» **TASK GOAL**
Please print exactly the lines below, from the start of the material up to and including the line with "put_stakes(.093, .36, 'tall", but none of the pictures.

** Start **

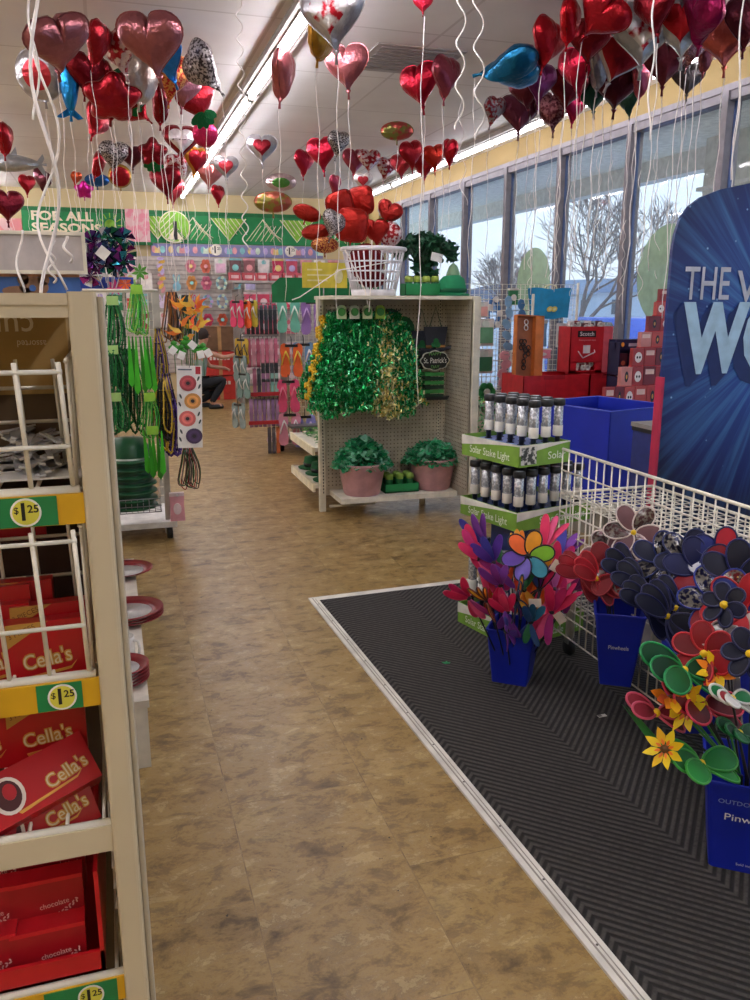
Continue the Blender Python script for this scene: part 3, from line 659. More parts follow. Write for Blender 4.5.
put_stakes(.963, .215, 'black capped glitter solar stake light standing in the top tray', 'solar stakes in the top tray', [(i, j) for i in range(1, 4) for j in range(0, 5)], '#e6e2d6')
put_stakes(.653, .205, 'black capped glitter solar stake light standing in the middle tray', 'solar stakes in the middle tray', [(i, j) for i in range(0, 6) for j in (0, 1, 4)]+[(0, 2), (0, 3), (1, 3), (1, 2)], '#cfc9bd')
put_stakes(.093, .36, 'tall glitter solar stake light standing in the bottom tray', 'solar stakes in the bottom tray', [(0, j) for j in range(5)]+[(1, 4), (1, 3), (5, 0), (4, 0), (3, 0)], '#d9d9d0')

# ================================================================ BLUE STANDEE
def ray_mat():
    m, n, b, t = node_mat('starburst_print'); s_ = n.nodes.new('ShaderNodeSeparateXYZ'); n.links.new(t.outputs['Object'], s_.inputs[0])
    def mm(op, a, c=None):
        q = n.nodes.new('ShaderNodeMath'); q.operation = op
        for i, val in enumerate((a, c)):
            if val is None: continue
            if hasattr(val, 'links'): n.links.new(val, q.inputs[i])
            else: q.inputs[i].default_value = val
        return q.outputs[0]
    dx = mm('SUBTRACT', s_.outputs[0], .72); dz = mm('SUBTRACT', s_.outputs[2], 1.45)
    an = mm('ARCTAN2', dz, dx); ra = mm('POWER', mm('ADD', mm('MULTIPLY', dx, dx), mm('MULTIPLY', dz, dz)), .5)
    cb = n.nodes.new('ShaderNodeCombineXYZ'); n.links.new(mm('MULTIPLY', an, 9.0), cb.inputs[0]); n.links.new(mm('MULTIPLY', ra, .6), cb.inputs[1])
    ry = ramp(n, noise(n, cb.outputs[0], 1.6, 3), [(.45, 0.0), (.8, .6)])
    base = ramp(n, ra, [(.1, '#1f52ae'), (.45, '#163684'), (.8, '#0f1f60'), (1.25, '#090e2e')])
    fac = mix(n, ry, (0, 0, 0, 1), ramp(n, ra, [(.2, 0.0), (1.0, .6)]))
    c = mix(n, base, '#5fa4e0', fac)
    vo = n.nodes.new('ShaderNodeTexVoronoi'); vo.inputs['Scale'].default_value = 14; n.links.new(t.outputs['Object'], vo.inputs['Vector'])
    c = mix(n, c, '#9cc4ee', ramp(n, vo.outputs['Distance'], [(.03, .8), (.1, 0.0)]))
    n.links.new(c, b.inputs['Base Color']); b.inputs['Roughness'].default_value = .35; return m
std = thing('standee', 'tall blue arch topped cardboard standee with starburst print and large lettering', 'standee', (2.62, 3.5, 0))
SW = 1.3
arc = [(0, 0), (0, 1.86), (.008, 1.93), (.03, 2.0), (.075, 2.06), (.14, 2.105), (.25, 2.145), (.42, 2.18), (.65, 2.195)]
arc = arc+[(SW-x, z) for x, z in reversed(arc[:-1])]
MB().prism(arc, .02, ray_mat(), FR((0, .02, 0), (1, 0, 0), (0, 0, 1))).build('printed_board', std)
MB().box(-.016, .0, -.02, .03, 0, 1.25, M('#b5264a', .5)).build('red_edge_strip', std)
MB().prism([(.1, 0), (SW-.1, 0), (SW/2, 1.2)], .02, M('#2a2f3e', .7), FR((0, .3, 0), (1, 0, 0), (0, .17, 1))).build('rear_easel', std)
SIL = M('#a9c6d9', .35, .2); GRYL = M('#b9bcc9', .4)
MB().text('THE', .225, GRYL, wfr(.215, 1.695, -.006), .006, fit=.27).text('W', .225, GRYL, wfr(.51, 1.68, -.006), .006).build('lettering', std)
big = MB()
for k in range(9): big.text('WO', .45, M('#1a2c66', .5), wfr(.42-.006*k, 1.415-.007*k, -.008+.0006*k), .05, fit=.66)
big.text('WO', .45, SIL, wfr(.425, 1.42, -.010), .05, fit=.66)
big.build('large_lettering', std)

# ================================================================ BLUE DUMP BIN, CABINET
bt = FR((3.19, 4.78, 0), (math.cos(.26), math.sin(.26), 0), (-math.sin(.26)*.5, math.cos(.26), 0))
r = thing('dump_bin', 'large open blue cardboard dump bin behind the cart rail', 'bin', T=bt); BL = M('#1c2fae', .45, scale=3); 
s = MB()
for b_ in ((0, .66, 0, .008), (0, .66, .712, .72), (0, .008, 0, .72), (.652, .66, 0, .72)): s.box(b_[0], b_[1], b_[2], b_[3], .25, .9, BL)
s.box(0, .66, 0, .72, .25, .26, BL); s.build('bin_walls', r)
MB().tube([(0, 0, .9), (.66, 0, .9), (.66, .72, .9), (0, .72, .9), (0, 0, .9)], .005, M('#5a6ad0', .4), 5).build('folded_rim', r)
MB().box(-.03, .69, -.03, .74, .2, .25, CREAM).box(.02, .64, .02, .70, 0, .2, M('#8f8878', .6)).build('pallet_base', r)
r = thing('counter_cabinet', 'blue counter cabinet with pale top beside the standee', 'cabinet', (3.0, 4.0, 0))
MB().box(0, .55, 0, .25, 0, .86, M('#2a3575', .5)).build('body', r); MB().box(-.01, .56, -.01, .26, .885, .91, M('#8f8a86', .4)).box(-.005, .555, -.005, .255, .86, .885, M('#26262c', .5)).build('top', r)
MB().box(.02, .5, -.008, 0, .06, .82, M('#323e86', .5)).build('door', r)

# ================================================================ RED BINS, TAPE DISPLAY, SUNGLASSES, TOTE
RED = M('#c21f2b', .45); RDD = M('#a81a26', .5)
r = thing('display_table', 'low cream display table carrying the red bins by the window', 'table', (3.2, 6.25, 0))
MB().box(0, 1.15, 0, .5, .70, .74, CREAM).build('tabletop', r)
for x, y in ((.03, .03), (1.09, .03), (.03, .44), (1.09, .44)): MB().box(x, x+.03, y, y+.03, 0, .70, CREAM).build('leg', r)
for k, (x0, x1, lab) in enumerate(((.1, .74, 'wide red open cardboard bin, left of two below the tape display'), (.745, 1.14, 'red open cardboard bin, right of two below the tape display'))):
    r = thing('red_bin', lab, 'bin', (3.21+x0, 6.27, .745)); w_ = x1-x0
    s = MB()
    for a in ((0, w_, 0, .006), (0, w_, .4, .406), (0, .006, 0, .406), (w_-.006, w_, 0, .406)): s.box(*a, 0, .27, RED)
    s.box(0, w_, 0, .406, 0, .006, RED).box(w_*.33, w_*.335, -.0005, 0, 0, .27, RDD); s.build('bin_walls', r)
    MB().box(w_*.3, w_*.62, -.002, 0, .235, .27, RDD).build('front_flap', r)
tp = thing('tape_display', 'red cardboard tape display box reading Scotch with packets of tape above the red bins', 'display box', (3.83, 6.42, 1.016))
MB().box(0, .42, 0, .008, .09, .40, RED).box(0, .42, .2, .208, 0, .40, RED).box(0, .008, 0, .208, 0, .40, RED).box(.33, .42, -.004, .0, 0, .40, M('#d7606c', .45)).box(.412, .42, 0, .208, 0, .40, RED).box(0, .33, 0, .008, 0, .02, RED).box(0, .07, 0, .008, 0, .1, RED).box(.26, .42, 0, .008, 0, .1, RED).box(0, .42, 0, .208, 0, .006, RED).build('box_body', tp)
MB().box(.07, .25, -.004, 0, .31, .365, M('#151515', .4)).build('black_label', tp)
MB().text('Scotch', .05, WHITE, wfr(.16, .337, -.006), .012, fit=.14).text('Transparent tape', .02, M('#e7a9ad', .5), wfr(.165, .285, -.003), .003, fit=.17).build('lettering', tp)
MB().box(.13, .2, -.003, -.001, .17, .24, M('#e6dcdc', .5), TR(0, 0, 0)).tube([(.08, -.003, .19), (.13, -.003, .13), (.25, -.003, .18)], .006, M('#e6dcdc', .5), 4).tube([(.24, -.003, .2), (.25, -.003, .18), (.23, -.003, .165)], .004, M('#e6dcdc', .5), 4).build('tape_drawing', tp)
random.seed(3)
def tape(x, y, z, lab, grp):
    q = thing('tape_packet', lab, 'tape', (x, y, z), random.uniform(-.5, .5), grp)
    MB().box(-.03, .03, -.008, .008, 0, .07, M(random.choice(['#8f3b40', '#e2d5cf', '#b04b50', '#5c3a3c']), .35)).build('packet_card', q)
    MB().lathe([(.012, 0), (.026, 0), (.026, .014), (.012, .014), (.012, 0)], M('#d9d5cf', .2), 12, FR((0, -.02, .035), (1, 0, 0), (0, 0, 1))).build('tape_roll', q)
for k in range(8): tape(3.87+k*.047, 6.50+.03*(k % 3), 1.395-.02*(k % 2), 'small tape packet poking from the top of the red tape display', 'tape packets on top of the display')
for k in range(6): tape(3.91+k*.03, 6.46+.02*(k % 2), 1.024+.03*(k % 2), 'small tape packet in the opening at the base of the red tape display', 'tape packets in the display opening')
r = thing('sunglass_display', 'tall orange cardboard sunglasses display leaning by the red bins', 'display box', T=FR((3.33, 6.5, 1.0), (1, 0, -.06), (.06, .12, 1)))
OR = M('#cf7433', .5)
MB().box(0, .25, 0, .52, -.01, .0, M('#a8643c', .5)).box(.17, .25, 0, .52, 0, .06, OR).box(-.008, 0, 0, .52, -.01, .05, OR).box(0, .25, .51, .52, -.01, .06, OR).build('tray_box', r)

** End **

» **THE ANSWER**
Continue the Blender Python script for this scene: part 3, from line 659. More parts follow. Write for Blender 4.5.
put_stakes(.963, .215, 'black capped glitter solar stake light standing in the top tray', 'solar stakes in the top tray', [(i, j) for i in range(1, 4) for j in range(0, 5)], '#e6e2d6')
put_stakes(.653, .205, 'black capped glitter solar stake light standing in the middle tray', 'solar stakes in the middle tray', [(i, j) for i in range(0, 6) for j in (0, 1, 4)]+[(0, 2), (0, 3), (1, 3), (1, 2)], '#cfc9bd')
put_stakes(.093, .36, 'tall glitter solar stake light standing in the bottom tray', 'solar stakes in the bottom tray', [(0, j) for j in range(5)]+[(1, 4), (1, 3), (5, 0), (4, 0), (3, 0)], '#d9d9d0')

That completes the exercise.